Sunday, December 28, 2008

Being Frank About Warren

Frank Rich has a good column on the Warren affair. He annoyingly cites the canard about Obama dissing Clinton as "likable enough", but other than that I think he pretty much nails it. He includes a good quote from the always quotable Barney Frank as well:
Much more to the point is the astute criticism leveled by the gay Democratic congressman Barney Frank, who, in dissenting from the Warren choice, said of Obama, “I think he overestimates his ability to get people to put aside fundamental differences.” That’s a polite way of describing the Obama cockiness. It will take more than the force of the new president’s personality and eloquence to turn our nation into the United States of America he and we all want it to be.

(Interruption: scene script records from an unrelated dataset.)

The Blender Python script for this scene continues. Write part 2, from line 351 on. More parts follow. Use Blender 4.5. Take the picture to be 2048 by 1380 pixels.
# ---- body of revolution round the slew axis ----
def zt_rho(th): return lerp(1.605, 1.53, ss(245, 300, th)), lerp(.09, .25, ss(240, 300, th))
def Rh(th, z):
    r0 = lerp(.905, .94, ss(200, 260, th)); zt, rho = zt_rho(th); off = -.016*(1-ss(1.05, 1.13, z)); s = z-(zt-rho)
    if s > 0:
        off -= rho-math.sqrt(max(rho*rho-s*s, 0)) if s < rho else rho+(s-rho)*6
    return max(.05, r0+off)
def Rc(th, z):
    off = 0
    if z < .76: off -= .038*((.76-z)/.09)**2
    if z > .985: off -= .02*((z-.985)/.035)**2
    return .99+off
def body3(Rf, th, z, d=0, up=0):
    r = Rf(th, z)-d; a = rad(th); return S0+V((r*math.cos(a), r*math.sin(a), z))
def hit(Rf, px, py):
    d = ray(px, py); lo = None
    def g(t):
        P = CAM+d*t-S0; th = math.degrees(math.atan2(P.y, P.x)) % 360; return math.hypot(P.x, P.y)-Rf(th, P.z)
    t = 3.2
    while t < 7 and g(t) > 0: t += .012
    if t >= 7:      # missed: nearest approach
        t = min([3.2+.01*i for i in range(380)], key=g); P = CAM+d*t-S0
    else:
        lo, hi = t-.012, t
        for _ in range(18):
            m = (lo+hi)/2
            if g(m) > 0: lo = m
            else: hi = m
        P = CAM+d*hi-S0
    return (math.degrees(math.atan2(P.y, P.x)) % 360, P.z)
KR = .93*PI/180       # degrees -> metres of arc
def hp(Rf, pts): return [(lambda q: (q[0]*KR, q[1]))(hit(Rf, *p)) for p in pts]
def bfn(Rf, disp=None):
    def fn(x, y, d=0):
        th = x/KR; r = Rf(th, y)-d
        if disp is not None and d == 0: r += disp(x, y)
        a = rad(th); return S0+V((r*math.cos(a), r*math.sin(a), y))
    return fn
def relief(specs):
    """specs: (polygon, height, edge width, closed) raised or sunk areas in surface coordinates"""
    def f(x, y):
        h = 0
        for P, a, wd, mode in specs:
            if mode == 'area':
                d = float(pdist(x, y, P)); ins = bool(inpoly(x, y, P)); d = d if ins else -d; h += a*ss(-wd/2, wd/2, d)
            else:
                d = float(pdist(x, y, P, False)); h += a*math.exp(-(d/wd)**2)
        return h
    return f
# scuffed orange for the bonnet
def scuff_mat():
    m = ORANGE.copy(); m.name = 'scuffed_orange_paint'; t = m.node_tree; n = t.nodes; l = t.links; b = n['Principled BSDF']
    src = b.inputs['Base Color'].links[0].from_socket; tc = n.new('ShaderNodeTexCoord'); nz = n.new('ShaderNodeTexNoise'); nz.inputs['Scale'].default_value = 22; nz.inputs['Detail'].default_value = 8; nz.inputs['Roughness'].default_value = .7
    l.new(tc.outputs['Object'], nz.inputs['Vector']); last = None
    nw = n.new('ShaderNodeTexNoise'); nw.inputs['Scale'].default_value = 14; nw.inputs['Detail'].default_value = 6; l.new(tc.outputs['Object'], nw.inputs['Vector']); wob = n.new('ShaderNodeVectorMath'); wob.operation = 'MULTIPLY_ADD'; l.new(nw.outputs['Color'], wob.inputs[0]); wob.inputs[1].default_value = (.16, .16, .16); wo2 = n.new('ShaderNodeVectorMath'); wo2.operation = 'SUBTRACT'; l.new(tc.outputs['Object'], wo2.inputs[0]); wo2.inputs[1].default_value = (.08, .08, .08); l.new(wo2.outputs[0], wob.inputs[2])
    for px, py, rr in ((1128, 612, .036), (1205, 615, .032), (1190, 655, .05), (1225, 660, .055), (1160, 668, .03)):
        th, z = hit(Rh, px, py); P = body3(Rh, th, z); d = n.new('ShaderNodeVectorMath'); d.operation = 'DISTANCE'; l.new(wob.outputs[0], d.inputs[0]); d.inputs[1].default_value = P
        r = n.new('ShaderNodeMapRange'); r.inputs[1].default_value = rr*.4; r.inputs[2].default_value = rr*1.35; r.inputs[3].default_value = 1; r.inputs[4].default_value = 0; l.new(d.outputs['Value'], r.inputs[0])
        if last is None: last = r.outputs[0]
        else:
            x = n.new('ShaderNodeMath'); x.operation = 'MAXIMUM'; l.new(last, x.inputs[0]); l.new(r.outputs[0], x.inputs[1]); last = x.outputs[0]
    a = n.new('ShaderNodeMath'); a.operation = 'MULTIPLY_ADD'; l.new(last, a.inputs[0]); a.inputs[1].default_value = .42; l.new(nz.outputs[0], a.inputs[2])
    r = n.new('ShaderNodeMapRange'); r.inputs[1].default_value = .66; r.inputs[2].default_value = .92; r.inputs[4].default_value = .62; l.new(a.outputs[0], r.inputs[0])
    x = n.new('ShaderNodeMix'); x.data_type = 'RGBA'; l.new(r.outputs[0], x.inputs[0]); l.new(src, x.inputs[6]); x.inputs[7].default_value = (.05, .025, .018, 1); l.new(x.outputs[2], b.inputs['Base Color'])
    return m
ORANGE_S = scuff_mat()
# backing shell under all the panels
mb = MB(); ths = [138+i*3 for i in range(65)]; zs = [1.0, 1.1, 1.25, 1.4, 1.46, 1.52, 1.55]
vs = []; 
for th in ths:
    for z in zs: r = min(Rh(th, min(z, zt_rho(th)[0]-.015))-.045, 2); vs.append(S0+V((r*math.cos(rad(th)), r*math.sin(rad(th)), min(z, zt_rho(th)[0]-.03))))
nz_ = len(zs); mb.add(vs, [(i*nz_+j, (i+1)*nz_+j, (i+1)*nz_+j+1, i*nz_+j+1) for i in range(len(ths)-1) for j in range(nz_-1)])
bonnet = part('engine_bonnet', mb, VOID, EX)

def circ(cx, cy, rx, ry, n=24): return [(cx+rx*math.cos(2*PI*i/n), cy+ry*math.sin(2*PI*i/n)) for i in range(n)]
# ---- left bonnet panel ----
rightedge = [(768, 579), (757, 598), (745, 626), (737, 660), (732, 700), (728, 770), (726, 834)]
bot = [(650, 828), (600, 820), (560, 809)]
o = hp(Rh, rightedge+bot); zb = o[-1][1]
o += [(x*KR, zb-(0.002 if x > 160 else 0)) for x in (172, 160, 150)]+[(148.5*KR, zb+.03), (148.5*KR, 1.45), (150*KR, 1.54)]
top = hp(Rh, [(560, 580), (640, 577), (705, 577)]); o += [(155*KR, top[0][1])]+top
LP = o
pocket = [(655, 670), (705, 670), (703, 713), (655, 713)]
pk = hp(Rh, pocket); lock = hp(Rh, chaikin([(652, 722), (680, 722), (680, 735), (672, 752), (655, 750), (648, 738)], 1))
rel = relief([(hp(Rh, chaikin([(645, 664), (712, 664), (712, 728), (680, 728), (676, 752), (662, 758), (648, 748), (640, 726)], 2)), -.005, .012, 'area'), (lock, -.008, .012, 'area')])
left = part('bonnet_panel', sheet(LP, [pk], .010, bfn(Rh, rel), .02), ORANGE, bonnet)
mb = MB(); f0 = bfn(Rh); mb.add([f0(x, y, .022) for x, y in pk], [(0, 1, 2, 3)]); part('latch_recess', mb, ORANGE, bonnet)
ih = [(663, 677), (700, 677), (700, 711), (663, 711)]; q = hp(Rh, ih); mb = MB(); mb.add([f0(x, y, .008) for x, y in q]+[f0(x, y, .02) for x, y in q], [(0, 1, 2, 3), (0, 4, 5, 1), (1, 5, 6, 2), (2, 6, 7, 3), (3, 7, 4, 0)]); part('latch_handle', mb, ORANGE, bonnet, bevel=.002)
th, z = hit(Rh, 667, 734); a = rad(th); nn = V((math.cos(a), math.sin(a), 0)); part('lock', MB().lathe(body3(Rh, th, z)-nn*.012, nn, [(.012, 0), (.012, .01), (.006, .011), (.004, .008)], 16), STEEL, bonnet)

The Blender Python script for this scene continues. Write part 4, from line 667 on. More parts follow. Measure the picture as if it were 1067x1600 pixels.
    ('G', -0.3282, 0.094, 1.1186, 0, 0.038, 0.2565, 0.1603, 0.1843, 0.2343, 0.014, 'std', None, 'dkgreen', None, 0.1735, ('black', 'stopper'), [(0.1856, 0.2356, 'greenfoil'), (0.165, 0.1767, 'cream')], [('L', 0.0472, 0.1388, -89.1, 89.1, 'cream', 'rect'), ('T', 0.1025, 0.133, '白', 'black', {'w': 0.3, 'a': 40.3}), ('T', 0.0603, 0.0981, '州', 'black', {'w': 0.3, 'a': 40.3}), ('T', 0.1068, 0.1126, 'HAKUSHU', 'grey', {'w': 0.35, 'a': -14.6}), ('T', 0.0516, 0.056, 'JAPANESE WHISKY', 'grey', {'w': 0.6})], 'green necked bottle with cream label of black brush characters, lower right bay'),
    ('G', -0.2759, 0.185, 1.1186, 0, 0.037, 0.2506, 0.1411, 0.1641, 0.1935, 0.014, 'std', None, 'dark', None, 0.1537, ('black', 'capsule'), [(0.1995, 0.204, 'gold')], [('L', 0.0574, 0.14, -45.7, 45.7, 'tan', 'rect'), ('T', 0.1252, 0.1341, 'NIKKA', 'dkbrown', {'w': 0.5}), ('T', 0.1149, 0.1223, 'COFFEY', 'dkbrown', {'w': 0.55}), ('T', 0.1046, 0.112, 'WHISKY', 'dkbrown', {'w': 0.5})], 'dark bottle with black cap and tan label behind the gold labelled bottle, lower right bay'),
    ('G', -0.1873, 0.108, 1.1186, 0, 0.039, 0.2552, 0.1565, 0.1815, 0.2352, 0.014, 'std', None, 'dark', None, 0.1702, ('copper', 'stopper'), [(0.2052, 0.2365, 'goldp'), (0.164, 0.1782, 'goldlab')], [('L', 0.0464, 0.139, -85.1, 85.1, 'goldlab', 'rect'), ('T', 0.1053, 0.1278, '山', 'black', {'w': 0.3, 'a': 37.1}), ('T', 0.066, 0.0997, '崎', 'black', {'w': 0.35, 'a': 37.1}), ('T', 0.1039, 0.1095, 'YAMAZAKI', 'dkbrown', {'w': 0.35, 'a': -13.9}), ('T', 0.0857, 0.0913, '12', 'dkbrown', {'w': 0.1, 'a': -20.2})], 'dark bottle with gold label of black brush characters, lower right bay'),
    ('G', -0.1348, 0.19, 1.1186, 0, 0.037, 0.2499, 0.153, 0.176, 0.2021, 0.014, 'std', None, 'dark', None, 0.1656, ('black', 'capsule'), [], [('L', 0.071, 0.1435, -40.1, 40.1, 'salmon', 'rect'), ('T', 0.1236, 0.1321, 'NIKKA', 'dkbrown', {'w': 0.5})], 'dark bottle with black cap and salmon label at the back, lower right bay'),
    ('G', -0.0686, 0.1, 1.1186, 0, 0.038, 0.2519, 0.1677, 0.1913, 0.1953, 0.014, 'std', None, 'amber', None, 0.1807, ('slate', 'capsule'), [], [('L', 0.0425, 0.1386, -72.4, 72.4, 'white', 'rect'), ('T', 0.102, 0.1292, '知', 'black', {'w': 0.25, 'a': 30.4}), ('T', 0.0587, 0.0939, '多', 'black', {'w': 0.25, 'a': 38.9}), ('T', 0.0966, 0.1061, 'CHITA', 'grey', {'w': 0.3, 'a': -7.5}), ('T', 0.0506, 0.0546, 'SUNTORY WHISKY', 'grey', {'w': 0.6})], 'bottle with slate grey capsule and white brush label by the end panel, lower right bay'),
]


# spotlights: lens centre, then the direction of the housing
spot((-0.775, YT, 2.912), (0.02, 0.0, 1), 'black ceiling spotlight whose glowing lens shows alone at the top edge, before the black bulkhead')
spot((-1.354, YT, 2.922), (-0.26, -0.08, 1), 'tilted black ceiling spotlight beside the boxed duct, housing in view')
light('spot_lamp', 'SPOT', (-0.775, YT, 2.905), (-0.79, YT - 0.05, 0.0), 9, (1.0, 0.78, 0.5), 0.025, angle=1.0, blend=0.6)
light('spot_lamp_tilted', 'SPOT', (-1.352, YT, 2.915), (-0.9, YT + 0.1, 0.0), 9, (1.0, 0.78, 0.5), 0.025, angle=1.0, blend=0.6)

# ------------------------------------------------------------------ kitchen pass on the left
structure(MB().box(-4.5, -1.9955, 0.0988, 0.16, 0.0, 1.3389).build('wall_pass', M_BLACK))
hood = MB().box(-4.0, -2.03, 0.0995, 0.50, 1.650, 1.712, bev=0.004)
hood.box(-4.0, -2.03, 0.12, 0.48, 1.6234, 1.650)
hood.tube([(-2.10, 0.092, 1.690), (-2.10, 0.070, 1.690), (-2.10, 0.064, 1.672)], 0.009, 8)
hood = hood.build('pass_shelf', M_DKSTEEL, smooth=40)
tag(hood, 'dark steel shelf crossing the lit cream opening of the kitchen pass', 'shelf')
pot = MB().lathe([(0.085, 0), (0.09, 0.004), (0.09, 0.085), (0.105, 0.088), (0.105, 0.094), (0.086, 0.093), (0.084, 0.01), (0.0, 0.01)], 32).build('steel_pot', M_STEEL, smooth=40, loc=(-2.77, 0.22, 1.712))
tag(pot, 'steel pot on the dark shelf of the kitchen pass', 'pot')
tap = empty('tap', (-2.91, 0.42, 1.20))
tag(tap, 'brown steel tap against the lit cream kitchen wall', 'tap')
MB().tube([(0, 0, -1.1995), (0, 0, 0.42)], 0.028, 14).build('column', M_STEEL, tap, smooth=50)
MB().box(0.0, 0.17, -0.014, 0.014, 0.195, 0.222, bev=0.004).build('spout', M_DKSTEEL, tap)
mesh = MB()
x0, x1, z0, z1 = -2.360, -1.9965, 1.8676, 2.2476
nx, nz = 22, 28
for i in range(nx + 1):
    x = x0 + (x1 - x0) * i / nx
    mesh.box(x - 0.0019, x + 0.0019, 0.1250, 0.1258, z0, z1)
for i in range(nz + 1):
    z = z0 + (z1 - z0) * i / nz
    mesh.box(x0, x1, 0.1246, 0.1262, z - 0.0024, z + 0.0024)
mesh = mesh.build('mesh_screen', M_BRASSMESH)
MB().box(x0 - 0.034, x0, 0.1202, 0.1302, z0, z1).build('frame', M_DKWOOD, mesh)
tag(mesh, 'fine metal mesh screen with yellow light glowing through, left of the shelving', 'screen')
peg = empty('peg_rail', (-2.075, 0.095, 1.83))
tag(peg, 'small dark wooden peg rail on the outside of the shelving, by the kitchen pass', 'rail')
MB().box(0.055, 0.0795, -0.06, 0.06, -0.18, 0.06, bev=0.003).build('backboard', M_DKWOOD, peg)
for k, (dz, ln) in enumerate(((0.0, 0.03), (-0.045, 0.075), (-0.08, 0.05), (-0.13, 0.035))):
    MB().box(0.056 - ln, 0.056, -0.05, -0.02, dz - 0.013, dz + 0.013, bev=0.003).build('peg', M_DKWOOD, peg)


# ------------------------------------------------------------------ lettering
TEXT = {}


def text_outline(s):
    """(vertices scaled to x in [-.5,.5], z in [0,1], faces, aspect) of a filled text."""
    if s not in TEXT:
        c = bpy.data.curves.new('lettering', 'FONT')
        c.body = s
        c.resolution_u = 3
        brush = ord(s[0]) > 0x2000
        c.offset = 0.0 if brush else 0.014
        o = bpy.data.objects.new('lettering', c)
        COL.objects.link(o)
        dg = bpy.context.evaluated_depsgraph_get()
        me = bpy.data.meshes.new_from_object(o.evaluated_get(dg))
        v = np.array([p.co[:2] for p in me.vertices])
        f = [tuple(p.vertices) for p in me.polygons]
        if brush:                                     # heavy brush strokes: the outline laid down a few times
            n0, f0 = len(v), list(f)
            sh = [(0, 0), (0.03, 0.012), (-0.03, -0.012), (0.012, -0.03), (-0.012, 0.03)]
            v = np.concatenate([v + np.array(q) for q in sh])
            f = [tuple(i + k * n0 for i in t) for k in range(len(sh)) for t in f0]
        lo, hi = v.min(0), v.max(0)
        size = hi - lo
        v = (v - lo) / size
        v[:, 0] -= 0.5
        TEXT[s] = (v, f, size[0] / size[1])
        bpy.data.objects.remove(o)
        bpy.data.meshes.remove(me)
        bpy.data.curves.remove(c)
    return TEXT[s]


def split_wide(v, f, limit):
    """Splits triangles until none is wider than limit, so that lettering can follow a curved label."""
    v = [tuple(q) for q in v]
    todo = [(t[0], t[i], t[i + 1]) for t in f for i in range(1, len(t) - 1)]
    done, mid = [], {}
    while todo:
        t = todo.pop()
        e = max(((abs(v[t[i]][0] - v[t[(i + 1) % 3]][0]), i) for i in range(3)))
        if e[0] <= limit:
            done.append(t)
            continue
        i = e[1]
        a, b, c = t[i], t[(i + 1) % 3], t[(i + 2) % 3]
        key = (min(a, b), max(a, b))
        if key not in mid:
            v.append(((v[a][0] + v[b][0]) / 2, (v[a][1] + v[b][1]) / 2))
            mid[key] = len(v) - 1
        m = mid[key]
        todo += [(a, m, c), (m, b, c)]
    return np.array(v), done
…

Obama may not only overestimate his ability to bridge some of our fundamental differences but also underestimate how persistent some of those differences are. The exhilaration of his decisive election victory and the deserved applause that has greeted his mostly glitch-free transition can’t entirely mask the tensions underneath. Before there is profound social change, there is always high anxiety.


Mike said...

The always quotable Barney Frank, huh? Here's a good Barney Frank quotation, from 2003 explaining why he (in his capacity as ranking Democrat on the Financial Services Committee )opposed subjecting Fannie Mae and Freddie Mac to regulation that would have determined whether they were adequately managing the risk of their expanding debt portfolios (from the NYT):

"These two entities -- Fannie Mae and Freddie Mac -- are not facing any kind of financial crisis. The more people exaggerate these problems, the more pressure there is on these companies, the less we will see in terms of affordable housing."

Nice job, Barney. He should take his well-deserved seat next to Bush, Cheney, Greenspan, Bernanke, Paulson, Phil Gramm, Rubin, Geithner and the other notables at the "Responsible For This Mess We're In" table.

Smitty said...

Well, Warren did write a book that spent like 2 years on the best seller list and sold over 25 million copies. Plenty of people read and appreciate his message (yours truly not included).

Ultimately, I have to say that I too think Obama dropped the ball here. Frank's argument makes sense to me: you can only bridge certain gaps, and force of will and personality are not enough to make certain hurts better, regardless of how "reaching-out" thi particular pick is.